Die Blog-Autoren versuchen, die innere Organisation und Funktionsweise der deutschen Medien zu ergründen. Dabei beschreiben sie Redaktionsabläufe, insbesondere, wie Irina aus Rostow-am-Don, Praktikantin bei der W.A.Z. erzählte, "ebenjene deutsche Blattkritik, über die uns so lange an der Uni erzählt wurde". Praktikanten stellen fest, dass es in Deutschland nicht schwer falle, Informationen für Artikel zu sammeln. Denn hier habe man mehr Vertrauen zu den Medien als in Russland. Die Praktikanten sind auch erstaunt, dass jedes Wort im Artikel auf die Goldwaage gelegt wird. Nikolaj aus St. Petersburg, der nun sein Praktikum bei der F.A.Z. absolviert, hat schon Textkorrekturen erfahren und ist davon überzeugt, alle seinen Kollegen seien Fachlinguisten. Gerne wird in der Redaktion ironisch gescherzt, dass es wohl kein Wort gebe, das in der F.A.Z nicht schon mal als Modewort, vulgär oder abgedroschen bezeichnet worden sei.

Die Praktikanten haben auch erfahren, dass in den deutschen Medien Menschen mit unterschiedlichen fachlichen Hintergründen arbeiten. Die Redakteure in Deutschland haben Germanistik, Geschichte, Politologie, Jura oder Philosophie studiert, meint Julia von der Badischen Zeitung. Dasselbe gilt auch für Russland. Hauptsache, einem liege Journalismus im Blut, schreibt einer der Blog-Besucher.
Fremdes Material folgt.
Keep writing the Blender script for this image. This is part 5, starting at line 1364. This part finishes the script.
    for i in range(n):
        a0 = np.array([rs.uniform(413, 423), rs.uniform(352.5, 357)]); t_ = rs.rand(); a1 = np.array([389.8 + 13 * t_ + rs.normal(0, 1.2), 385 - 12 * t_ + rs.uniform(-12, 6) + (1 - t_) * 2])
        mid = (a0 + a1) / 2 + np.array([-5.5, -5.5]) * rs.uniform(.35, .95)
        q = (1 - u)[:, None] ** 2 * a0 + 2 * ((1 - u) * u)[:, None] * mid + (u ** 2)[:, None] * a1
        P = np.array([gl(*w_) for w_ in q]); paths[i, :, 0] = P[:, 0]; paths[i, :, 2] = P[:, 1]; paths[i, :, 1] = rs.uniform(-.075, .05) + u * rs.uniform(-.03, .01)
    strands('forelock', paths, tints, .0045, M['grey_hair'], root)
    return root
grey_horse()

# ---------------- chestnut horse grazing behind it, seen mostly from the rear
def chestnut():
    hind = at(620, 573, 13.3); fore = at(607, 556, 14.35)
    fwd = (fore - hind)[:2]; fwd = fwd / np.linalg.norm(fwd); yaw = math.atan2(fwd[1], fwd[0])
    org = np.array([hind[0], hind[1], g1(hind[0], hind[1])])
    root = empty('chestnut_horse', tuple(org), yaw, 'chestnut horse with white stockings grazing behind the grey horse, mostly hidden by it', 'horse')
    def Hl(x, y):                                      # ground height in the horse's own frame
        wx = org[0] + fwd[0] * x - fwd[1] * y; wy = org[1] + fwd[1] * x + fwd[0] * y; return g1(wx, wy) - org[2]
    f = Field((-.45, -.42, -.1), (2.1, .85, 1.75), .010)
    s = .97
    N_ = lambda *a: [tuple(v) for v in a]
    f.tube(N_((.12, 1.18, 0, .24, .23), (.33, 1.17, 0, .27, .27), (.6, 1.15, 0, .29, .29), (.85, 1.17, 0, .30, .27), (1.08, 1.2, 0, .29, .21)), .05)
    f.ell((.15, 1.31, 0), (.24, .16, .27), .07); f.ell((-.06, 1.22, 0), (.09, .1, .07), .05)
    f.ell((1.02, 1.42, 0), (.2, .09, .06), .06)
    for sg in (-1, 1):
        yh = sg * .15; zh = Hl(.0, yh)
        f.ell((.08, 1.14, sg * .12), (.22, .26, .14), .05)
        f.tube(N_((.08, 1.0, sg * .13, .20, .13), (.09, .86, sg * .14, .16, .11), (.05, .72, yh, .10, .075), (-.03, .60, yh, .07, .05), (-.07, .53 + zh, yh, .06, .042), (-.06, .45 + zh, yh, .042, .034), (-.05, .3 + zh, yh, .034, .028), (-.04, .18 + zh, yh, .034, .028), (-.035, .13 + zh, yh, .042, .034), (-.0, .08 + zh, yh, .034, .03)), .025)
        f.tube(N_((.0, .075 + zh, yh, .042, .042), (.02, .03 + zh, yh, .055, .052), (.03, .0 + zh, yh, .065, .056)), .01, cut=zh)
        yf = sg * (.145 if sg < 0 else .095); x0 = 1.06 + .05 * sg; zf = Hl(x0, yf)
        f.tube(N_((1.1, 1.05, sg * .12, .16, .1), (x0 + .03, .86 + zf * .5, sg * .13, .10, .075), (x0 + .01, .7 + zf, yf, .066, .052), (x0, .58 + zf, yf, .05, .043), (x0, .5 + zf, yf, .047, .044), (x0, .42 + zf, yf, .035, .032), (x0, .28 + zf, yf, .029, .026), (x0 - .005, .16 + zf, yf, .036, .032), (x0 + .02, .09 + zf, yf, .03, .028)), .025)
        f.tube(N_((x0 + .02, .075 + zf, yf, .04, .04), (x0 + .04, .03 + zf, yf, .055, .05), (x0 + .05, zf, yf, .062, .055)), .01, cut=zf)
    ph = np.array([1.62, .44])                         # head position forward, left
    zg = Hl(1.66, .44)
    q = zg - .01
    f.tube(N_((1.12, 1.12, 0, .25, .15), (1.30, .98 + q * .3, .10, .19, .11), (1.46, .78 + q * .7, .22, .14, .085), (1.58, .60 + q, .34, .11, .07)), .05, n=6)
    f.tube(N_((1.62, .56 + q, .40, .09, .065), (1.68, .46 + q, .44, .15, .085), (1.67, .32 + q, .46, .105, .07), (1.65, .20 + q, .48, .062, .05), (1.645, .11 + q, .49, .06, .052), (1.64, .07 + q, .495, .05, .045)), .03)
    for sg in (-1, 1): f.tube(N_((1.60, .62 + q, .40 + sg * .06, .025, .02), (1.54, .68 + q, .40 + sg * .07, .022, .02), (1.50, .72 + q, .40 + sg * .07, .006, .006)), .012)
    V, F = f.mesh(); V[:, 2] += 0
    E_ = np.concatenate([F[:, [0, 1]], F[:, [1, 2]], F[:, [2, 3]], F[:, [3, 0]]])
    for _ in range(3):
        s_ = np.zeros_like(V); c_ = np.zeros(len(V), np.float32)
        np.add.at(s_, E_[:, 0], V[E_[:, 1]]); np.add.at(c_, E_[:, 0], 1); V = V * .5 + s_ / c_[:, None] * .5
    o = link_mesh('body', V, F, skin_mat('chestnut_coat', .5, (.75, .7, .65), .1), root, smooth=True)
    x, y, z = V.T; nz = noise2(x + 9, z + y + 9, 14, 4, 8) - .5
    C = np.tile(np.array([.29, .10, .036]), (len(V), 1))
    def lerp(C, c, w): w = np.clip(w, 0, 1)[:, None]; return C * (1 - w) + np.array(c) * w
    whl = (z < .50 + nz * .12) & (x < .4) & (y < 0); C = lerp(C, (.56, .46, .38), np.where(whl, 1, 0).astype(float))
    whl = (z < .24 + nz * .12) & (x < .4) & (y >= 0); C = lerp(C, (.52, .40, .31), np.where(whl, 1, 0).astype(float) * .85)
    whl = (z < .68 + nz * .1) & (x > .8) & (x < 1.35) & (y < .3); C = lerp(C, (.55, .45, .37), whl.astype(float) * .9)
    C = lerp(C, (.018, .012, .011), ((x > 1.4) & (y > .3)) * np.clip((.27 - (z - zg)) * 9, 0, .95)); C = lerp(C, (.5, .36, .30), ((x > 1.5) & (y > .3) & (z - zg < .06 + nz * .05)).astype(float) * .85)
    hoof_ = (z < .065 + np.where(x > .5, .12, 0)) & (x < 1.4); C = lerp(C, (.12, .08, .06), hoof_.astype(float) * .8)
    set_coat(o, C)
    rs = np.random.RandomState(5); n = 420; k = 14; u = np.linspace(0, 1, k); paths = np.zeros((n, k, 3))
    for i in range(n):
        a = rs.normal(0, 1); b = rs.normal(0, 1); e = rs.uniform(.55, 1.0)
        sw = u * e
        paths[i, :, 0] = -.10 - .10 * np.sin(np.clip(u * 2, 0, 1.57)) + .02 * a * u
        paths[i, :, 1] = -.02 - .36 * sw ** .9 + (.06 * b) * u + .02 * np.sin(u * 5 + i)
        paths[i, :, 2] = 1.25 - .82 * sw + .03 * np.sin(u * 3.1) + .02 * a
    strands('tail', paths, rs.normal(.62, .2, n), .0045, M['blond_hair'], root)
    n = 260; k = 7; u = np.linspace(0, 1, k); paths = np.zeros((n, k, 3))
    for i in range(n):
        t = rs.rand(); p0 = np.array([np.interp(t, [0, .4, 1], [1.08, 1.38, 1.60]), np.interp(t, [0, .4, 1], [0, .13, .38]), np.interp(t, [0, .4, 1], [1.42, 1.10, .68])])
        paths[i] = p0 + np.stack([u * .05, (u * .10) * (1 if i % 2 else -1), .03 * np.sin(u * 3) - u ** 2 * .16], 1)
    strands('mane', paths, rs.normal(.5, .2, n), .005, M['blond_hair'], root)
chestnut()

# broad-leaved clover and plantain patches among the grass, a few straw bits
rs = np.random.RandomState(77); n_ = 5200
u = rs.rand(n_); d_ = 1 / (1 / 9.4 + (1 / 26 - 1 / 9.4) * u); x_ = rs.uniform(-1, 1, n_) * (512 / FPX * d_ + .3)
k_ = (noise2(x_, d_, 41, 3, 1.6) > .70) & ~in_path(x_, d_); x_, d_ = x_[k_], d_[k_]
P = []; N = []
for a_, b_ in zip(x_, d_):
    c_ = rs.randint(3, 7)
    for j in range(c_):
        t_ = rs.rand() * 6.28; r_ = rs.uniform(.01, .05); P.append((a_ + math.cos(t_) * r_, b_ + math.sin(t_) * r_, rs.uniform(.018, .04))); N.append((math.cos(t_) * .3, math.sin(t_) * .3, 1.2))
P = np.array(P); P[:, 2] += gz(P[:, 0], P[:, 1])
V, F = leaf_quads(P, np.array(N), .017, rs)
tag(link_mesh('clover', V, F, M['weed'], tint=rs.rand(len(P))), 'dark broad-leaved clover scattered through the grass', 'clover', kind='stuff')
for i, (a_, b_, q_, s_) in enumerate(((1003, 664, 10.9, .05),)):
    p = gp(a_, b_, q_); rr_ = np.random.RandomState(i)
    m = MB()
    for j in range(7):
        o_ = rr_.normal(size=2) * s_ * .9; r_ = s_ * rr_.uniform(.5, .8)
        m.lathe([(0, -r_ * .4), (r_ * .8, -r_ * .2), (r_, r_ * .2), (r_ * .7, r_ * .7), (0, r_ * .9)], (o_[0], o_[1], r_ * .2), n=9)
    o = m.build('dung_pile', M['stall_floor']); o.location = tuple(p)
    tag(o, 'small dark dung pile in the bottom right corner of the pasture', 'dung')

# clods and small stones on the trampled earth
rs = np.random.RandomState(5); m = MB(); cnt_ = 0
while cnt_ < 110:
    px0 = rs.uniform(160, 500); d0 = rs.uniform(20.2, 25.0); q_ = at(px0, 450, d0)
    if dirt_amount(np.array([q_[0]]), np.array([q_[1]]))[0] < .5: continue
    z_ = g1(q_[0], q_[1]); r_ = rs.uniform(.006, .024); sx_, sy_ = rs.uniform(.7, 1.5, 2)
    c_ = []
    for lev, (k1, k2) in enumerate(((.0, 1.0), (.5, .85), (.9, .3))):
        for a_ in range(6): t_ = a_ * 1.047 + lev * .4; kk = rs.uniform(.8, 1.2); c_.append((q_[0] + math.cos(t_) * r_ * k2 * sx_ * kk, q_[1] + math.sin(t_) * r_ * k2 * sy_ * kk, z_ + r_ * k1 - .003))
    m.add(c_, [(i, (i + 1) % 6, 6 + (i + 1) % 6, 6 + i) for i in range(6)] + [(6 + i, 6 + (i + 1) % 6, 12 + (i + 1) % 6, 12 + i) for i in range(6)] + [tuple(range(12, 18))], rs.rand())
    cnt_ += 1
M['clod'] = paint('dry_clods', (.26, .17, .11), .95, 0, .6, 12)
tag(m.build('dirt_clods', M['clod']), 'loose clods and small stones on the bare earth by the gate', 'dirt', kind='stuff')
Den Jung-Journalisten ist auch der Umgang mit der Technik aufgefallen. "Eine Moskauer Presse-Konferenz ist eine Parade von Diktiergeräten. Und mal ohne Diktiergerät zum Interview zu erscheinen, ist ein großer Fauxpas in russischen Journalistenkreisen. In Deutschland aber bevorzugt man statt supermodischer Diktiergeräte die klassischen Stenoblöcke und Kugelschreiber", berichtet die 23-jährige Mascha von der Berliner Morgenpost. Sie schreibt auch: "Die meisten russischen Journalisten fotografieren auch. In Deutschland arbeitet man im Team mit einem Fotografen. Das ist allerdings besser, denn jeder erfüllt professionell seine Aufgabe."

Was bewirkt das Jourblog?

Die Erfahrungen, die die russischen Jung-Journalisten in den deutschen Redaktionen machen, sind nicht zu unterschätzen. Das Jourblog, so meinen die Blogger über sich selbst, bringe das Bild des modernen deutschen Journalismus nach Russland. Im Rahmen der deutsch-russischen Beziehungen führen die Praktika und auch das Blog zu einer besseren gegenseitigen Verständigung.